While measuring a single room is no big deal, people get kind of intimidated when it comes to calculating the square footage of an entire home. While homes can initially seem “daunting to measure, they’re just a collection of small boxes,” says Mario Mazzamuto of SF Bay Appraisal. Don’t sweat it if a room has an outcropping. Simply break that area down into a smaller box, and measure each box individually. Add up each box’s square footage to get the room’s total area. So if your living room, bedroom, bathroom, and hallway are  500, 400, 200, and 100 square feet respectively, that means the total is 500 + 400 + 200 + 100 = 1,200 square feet total.

Even complicated floor plans are just a series of rectangles you can add up.

how to calculate square feet

If you have a round kitchen and a triangular rumpus room, fear not. Just check out vCalc’s handy calculator that will compute square footage no matter what polygon’s thrown your way. Once you choose a shape, the calculator will prompt you for the measurements needed to compute square footage.


Take it all with a grain of salt

Now that you know how to calculate a home’s square footage, it’s time to bust your bubble with a big caveat: This figure is surprisingly subjective based on who’s doing the measuring. For instance, you measured the actual, livable square footage between the interior walls. But many architects, however, measure the square footage from the exterior walls.

This explains why there are often discrepancies between your calculations and those of a Realtor®, builder, or other sources.

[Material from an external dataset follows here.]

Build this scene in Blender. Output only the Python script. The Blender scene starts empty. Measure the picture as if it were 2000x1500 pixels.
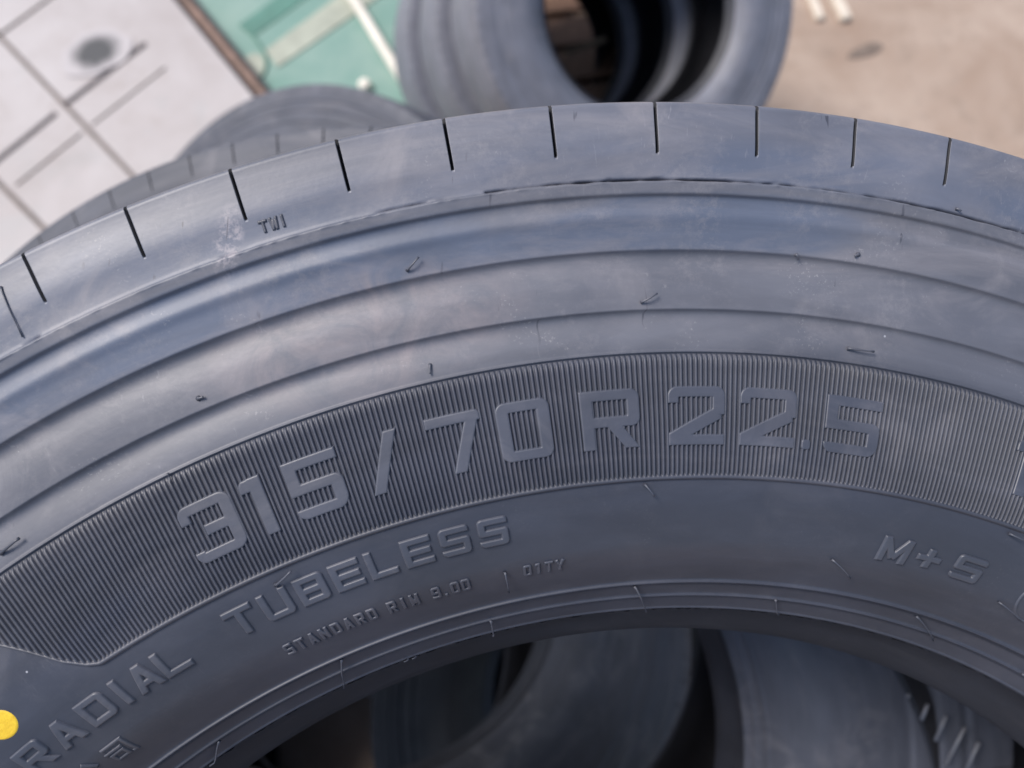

“Many MLS services require a listing’s square footage to come from a specific source,” says Robin Kencel of Connecticut’s Stevens Kencel Group. So while you can make your own estimate, you may need to hire a certain professional to come up with a number that can be used on your listing; check with your Realtor or town’s building department to determine who that is.

As a general rule, “the square footage extends through the Sheetrock and framing to the exterior of the wall,” says Mazzamuto. Generally, to do the same for your measurements, add 6 inches per measurement, he says.